The United Nations’ World Meteorological Organization (WMO) issued its annual State of the Climate report, confirming preliminary data indicating that 2023 was by far the hottest year ever recorded. And it came at the end of “the warmest 10-year period on record,” the WMO report said, reports AFP.
UN chief Antonio Guterres said the report showed “a planet on the brink.” “Earth’s issuing a distress call,” he said, pointing out that “fossil fuel pollution is sending climate chaos off the charts,” and warning that “changes are speeding up.” The WMO said the average near-surface temperature was 1.45°C above pre-industrial levels last year — dangerously close to the critical 1.5°C threshold that countries agreed to avoid passing in the 2015 Paris climate accords.
“Never have we been so close… to the 1.5°C lower limit of the Paris Agreement,” WMO chief Andrea Celeste Saulo warned in a statement.
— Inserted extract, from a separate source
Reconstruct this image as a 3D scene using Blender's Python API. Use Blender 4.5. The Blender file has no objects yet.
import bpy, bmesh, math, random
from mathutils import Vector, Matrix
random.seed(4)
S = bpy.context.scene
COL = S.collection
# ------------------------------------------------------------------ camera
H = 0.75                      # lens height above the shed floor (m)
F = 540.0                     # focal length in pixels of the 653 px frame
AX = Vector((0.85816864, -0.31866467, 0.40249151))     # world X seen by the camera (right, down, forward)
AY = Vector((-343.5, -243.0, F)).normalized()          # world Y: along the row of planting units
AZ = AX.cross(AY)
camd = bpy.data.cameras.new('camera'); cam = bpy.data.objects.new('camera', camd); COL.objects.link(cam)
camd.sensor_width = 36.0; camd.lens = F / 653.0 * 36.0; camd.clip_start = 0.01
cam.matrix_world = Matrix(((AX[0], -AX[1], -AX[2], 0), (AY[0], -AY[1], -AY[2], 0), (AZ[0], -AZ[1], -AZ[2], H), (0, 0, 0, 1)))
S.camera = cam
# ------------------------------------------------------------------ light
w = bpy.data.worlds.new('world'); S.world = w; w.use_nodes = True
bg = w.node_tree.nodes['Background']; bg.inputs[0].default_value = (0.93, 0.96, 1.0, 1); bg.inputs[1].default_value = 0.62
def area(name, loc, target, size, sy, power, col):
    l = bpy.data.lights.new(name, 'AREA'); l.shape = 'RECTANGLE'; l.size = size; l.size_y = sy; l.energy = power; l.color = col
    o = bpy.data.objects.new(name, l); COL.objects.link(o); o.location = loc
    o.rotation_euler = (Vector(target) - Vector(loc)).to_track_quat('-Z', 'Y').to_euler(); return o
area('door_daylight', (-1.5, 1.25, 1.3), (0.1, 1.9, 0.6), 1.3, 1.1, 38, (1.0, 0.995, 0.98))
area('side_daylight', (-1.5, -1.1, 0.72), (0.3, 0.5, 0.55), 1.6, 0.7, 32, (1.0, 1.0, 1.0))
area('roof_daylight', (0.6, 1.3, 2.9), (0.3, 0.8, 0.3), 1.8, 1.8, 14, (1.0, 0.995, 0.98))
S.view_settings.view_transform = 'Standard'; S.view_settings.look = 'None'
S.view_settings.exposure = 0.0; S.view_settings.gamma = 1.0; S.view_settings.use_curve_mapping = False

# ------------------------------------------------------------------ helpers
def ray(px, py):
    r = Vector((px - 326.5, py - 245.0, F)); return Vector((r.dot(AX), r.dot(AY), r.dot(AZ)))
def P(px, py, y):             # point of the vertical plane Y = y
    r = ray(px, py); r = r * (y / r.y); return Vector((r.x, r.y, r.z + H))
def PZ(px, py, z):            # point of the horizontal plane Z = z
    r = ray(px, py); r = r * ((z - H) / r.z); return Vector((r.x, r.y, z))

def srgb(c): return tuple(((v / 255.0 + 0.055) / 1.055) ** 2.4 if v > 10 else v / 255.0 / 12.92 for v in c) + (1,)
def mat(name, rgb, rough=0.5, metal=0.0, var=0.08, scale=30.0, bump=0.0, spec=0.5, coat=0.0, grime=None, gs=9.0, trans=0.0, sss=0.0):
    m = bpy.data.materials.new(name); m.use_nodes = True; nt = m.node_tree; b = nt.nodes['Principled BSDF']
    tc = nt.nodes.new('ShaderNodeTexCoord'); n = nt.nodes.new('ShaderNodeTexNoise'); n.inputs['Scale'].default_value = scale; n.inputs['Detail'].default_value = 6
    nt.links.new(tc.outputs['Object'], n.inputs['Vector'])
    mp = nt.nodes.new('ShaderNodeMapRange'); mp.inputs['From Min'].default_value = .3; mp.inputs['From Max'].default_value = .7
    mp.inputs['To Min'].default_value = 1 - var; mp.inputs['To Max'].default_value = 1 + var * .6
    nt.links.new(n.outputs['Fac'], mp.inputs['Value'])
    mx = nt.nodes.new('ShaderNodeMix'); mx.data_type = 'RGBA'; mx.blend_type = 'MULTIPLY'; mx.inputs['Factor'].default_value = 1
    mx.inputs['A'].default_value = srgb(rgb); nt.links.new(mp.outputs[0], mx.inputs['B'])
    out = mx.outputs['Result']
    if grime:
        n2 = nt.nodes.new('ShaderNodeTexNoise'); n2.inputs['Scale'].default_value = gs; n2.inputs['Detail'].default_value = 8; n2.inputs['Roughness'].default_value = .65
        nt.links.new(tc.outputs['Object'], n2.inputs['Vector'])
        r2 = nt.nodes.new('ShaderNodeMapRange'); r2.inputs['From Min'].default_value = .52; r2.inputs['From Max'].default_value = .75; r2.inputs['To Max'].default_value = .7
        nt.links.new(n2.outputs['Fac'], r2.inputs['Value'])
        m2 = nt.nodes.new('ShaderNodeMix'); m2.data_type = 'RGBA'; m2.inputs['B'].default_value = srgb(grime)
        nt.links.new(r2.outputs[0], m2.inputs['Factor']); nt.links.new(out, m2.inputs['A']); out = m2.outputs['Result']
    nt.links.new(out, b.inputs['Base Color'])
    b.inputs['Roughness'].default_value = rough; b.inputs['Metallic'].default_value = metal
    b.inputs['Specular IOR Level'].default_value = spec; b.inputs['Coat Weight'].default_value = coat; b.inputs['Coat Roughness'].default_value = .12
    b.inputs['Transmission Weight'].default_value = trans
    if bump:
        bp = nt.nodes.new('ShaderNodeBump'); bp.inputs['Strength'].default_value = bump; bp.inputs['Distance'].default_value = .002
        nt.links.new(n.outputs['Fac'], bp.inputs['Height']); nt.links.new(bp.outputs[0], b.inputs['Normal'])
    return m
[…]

The report, she said, should be seen as a “red alert to the world.” Going through the data, the organisation found that “records were once again broken, and in some cases smashed,” warning that the numbers “gave ominous new significance to the phrase ‘off the charts’.” Saulo stressed that climate change was about much more than temperatures.
“What we witnessed in 2023, especially with the unprecedented ocean warmth, glacier retreat and Antarctic sea ice loss, is cause for particular concern.”
One especially worrying finding was that marine heatwaves gripped nearly a third of the global ocean on an average day last year. And by the end of 2023, more than 90% of the ocean had experienced heatwave conditions at some point during the year, the WMO said. More frequent and intense marine heatwaves will have “profound negative repercussions for marine ecosystems and coral reefs,” it warned.
At the same time, it warned that key glaciers worldwide suffered the largest loss of ice ever since records began in 1950, “driven by extreme melt in both western North America and Europe.”